▼

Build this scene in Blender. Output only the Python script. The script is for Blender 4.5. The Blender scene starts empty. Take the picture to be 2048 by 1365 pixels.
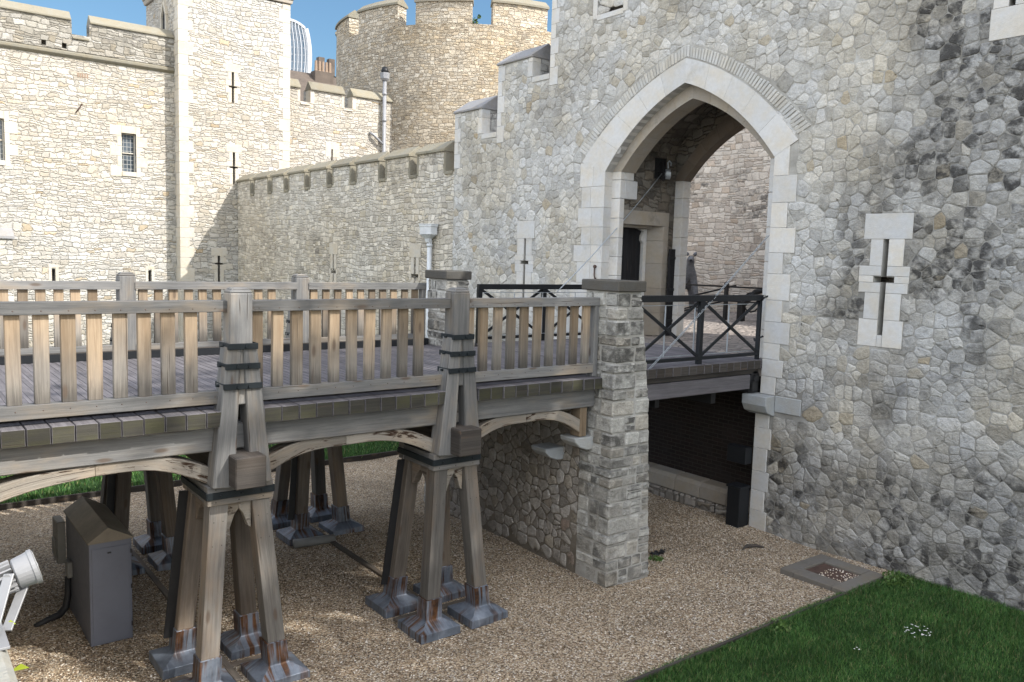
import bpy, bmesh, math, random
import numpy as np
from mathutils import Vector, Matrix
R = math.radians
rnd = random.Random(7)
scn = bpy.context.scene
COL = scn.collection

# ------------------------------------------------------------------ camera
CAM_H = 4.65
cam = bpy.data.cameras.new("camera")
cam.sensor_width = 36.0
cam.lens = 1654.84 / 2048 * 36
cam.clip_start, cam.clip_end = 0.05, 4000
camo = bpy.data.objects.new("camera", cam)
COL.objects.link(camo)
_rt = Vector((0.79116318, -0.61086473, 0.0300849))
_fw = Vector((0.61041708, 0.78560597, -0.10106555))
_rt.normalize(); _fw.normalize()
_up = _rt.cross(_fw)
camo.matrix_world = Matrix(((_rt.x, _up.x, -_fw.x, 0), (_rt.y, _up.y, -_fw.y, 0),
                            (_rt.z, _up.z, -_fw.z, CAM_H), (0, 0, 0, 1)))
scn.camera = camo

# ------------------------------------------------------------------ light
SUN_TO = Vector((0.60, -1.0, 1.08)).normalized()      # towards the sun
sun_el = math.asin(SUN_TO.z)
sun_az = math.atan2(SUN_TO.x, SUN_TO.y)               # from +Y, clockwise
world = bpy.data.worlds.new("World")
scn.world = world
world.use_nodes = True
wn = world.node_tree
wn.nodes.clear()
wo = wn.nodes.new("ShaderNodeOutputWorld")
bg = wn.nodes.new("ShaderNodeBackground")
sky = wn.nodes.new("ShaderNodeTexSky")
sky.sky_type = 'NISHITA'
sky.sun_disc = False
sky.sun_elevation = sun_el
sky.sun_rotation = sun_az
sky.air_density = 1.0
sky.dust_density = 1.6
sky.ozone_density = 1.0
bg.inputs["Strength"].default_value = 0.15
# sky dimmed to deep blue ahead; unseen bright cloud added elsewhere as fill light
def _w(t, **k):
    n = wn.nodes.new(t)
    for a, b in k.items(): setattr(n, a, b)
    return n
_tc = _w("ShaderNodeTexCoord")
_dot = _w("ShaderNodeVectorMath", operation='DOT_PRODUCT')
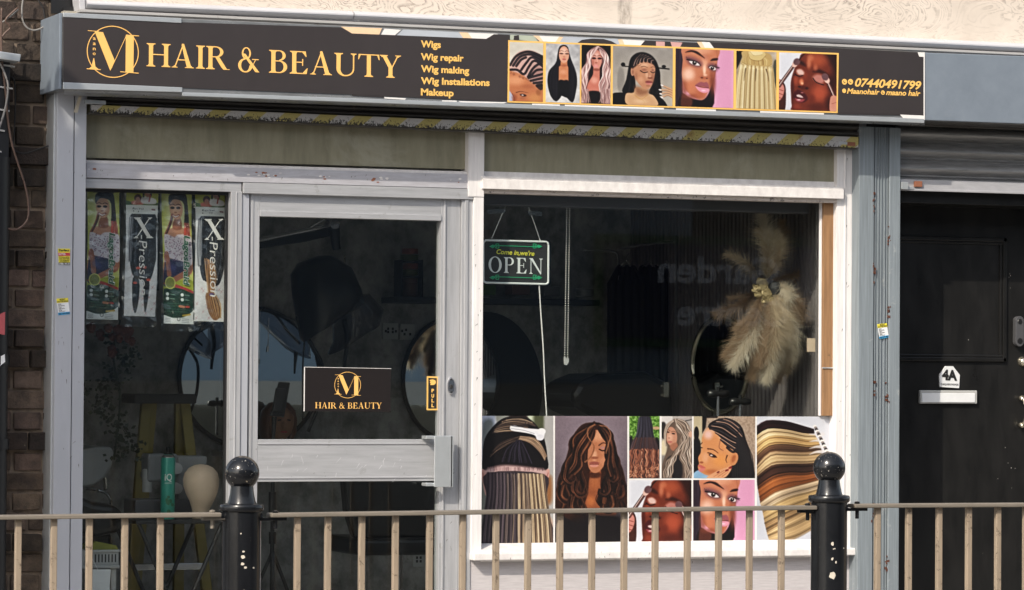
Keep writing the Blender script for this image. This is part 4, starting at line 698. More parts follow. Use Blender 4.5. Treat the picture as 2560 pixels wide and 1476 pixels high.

▲

Exactly reproduce the entries above, minus the pictures.

Build this scene in Blender. Output only the Python script. The script is for Blender 4.5. The Blender scene starts empty. Take the picture to be 2048 by 1365 pixels.
import bpy, bmesh, math, random
import numpy as np
from mathutils import Vector, Matrix
R = math.radians
rnd = random.Random(7)
scn = bpy.context.scene
COL = scn.collection

# ------------------------------------------------------------------ camera
CAM_H = 4.65
cam = bpy.data.cameras.new("camera")
cam.sensor_width = 36.0
cam.lens = 1654.84 / 2048 * 36
cam.clip_start, cam.clip_end = 0.05, 4000
camo = bpy.data.objects.new("camera", cam)
COL.objects.link(camo)
_rt = Vector((0.79116318, -0.61086473, 0.0300849))
_fw = Vector((0.61041708, 0.78560597, -0.10106555))
_rt.normalize(); _fw.normalize()
_up = _rt.cross(_fw)
camo.matrix_world = Matrix(((_rt.x, _up.x, -_fw.x, 0), (_rt.y, _up.y, -_fw.y, 0),
                            (_rt.z, _up.z, -_fw.z, CAM_H), (0, 0, 0, 1)))
scn.camera = camo

# ------------------------------------------------------------------ light
SUN_TO = Vector((0.60, -1.0, 1.08)).normalized()      # towards the sun
sun_el = math.asin(SUN_TO.z)
sun_az = math.atan2(SUN_TO.x, SUN_TO.y)               # from +Y, clockwise
world = bpy.data.worlds.new("World")
scn.world = world
world.use_nodes = True
wn = world.node_tree
wn.nodes.clear()
wo = wn.nodes.new("ShaderNodeOutputWorld")
bg = wn.nodes.new("ShaderNodeBackground")
sky = wn.nodes.new("ShaderNodeTexSky")
sky.sky_type = 'NISHITA'
sky.sun_disc = False
sky.sun_elevation = sun_el
sky.sun_rotation = sun_az
sky.air_density = 1.0
sky.dust_density = 1.6
sky.ozone_density = 1.0
bg.inputs["Strength"].default_value = 0.15
# sky dimmed to deep blue ahead; unseen bright cloud added elsewhere as fill light
def _w(t, **k):
    n = wn.nodes.new(t)
    for a, b in k.items(): setattr(n, a, b)
    return n
_tc = _w("ShaderNodeTexCoord")
_dot = _w("ShaderNodeVectorMath", operation='DOT_PRODUCT')
Keep writing the Blender script for this image. This is part 4, starting at line 698. More parts follow. Use Blender 4.5. Treat the picture as 2560 pixels wide and 1476 pixels high.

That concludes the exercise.